舞台は大手都市銀行・協立銀行、主人公は虎ノ門支店副支店長の中堅銀行マン・竹中治夫。協立銀行内では依然として強い影響力を持ち、人事権を掌握する会長が君臨している。公私混同のワンマン会長は、娘の不倫スキャンダル隠しを画策し、銀行内外の人脈を利用し不審者の洗い出しを指示した。そんなある日突然、竹中は総務部主任調査役の辞令を受ける。「渉外班」と通称されるその実態は、総会屋対策のポストだった。

竹中はスキャンダル隠しに加担させられ、組織の前に心ならずも不正融資に手を貸してしまう。緊急株主総会に向け、会長秘書役や元大物総会屋、「企業舎弟じみた人物」との交渉に奔走する。その後渉外班の任を解かれた竹中治夫だったが、続いて営業本部プロジェクト推進部に異動となる。こちらは大口の不良債権処理の担当。その回収に乗り出して右翼暴力団から標的にされた竹中は、家族までも狙われ、辛い闘いを強いられる。
呪縛?金融腐蝕列島2

産経新聞に連載され、1998年に角川書店から発行、2000年に文庫本版として再版。前作やこの後の2作品と異なり、協立銀行を舞台としておらず、登場人物の繋がりもない。モデルは第一勧業銀行総会屋利益供与事件であり、題名の「呪縛」は第一勧銀の近藤克彦頭取が、記者会見で「呪縛が解けなかった。」と述べたことに由来する。1999年東映配給で映画化された(後述)。

舞台は1997年、朝日銀行・中央銀行の二行が合併する形で誕生した大手都市銀行・朝日中央銀行(通称:ACB(Asahi Central Bank))。ACBではバブル期に行われた大手証券会社・丸野證券がらみの総会屋への不正融資300億円の処理が問題となっていたが、旧態依然とした経営陣には危機感がなかった。

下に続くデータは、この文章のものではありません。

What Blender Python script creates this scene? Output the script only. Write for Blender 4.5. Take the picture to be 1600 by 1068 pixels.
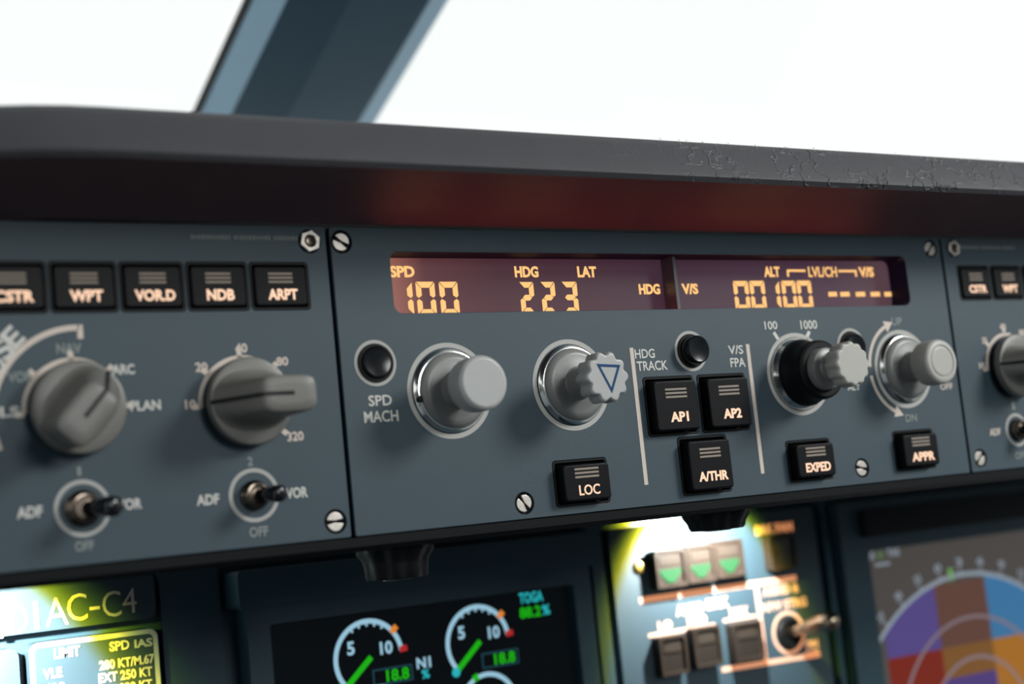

しかし同年5月、東京地検特捜部がついにACB本店に家宅捜索に入る。役員らは頭取・会長の交替でことを済ませ責任を回避しようとするが、捜査の進展につれて事態が次々と明らかになり、マスコミから激しいバッシングを受ける。

主人公である中堅行員、ACB企画部次長・北野浩は、ACBの再生には役員が総退任し「呪縛」を断ち切ることが必要だとして、志を同じくする同期のMOF担らミドル「4人組」と共にACBの再建を進める。ACBの「呪縛」とは、総会屋やその背後にある暴力団のみならず、権力の座に居座り続けるOBや、前身行である旧朝日銀行・旧中央銀行の両派での派閥争いなど、長い時間をかけACBの内部に深く入り込んだものだった。

役員が総辞職したACBにおいて、北野たちは海外畑で不正と縁のなかった役員を新頭取に推し、北野はその秘書役となりACB再生を指揮する。一方で旧役員は次々と逮捕され、検察の激しい取調べにより自殺者も現れた。検察に先んじて自ら問題を解決するため、真相調査委員会を立ち上げるACB。しかしその最大の障壁は、ACBの最高権力者であり北野の義父でもある佐々木相談役だった。闇社会と旧態依然の体質に決別するため、そして総会屋で荒れるであろう株主総会に向けて、家族との関係に苦しむ北野ら4人組の闘いが続く。
再生?続・金融腐蝕列島

『金融腐蝕列島』の続編に位置付けられ、1999年東京スポーツで連載開始。その後角川書店から2000年に単行本、2001年に文庫本として刊行。前作・前々作が銀行組織・金融システム全体を捉えた作品であったのに対し、『再生』は人間関係の描写が中心とされ、評価の分かれるところである。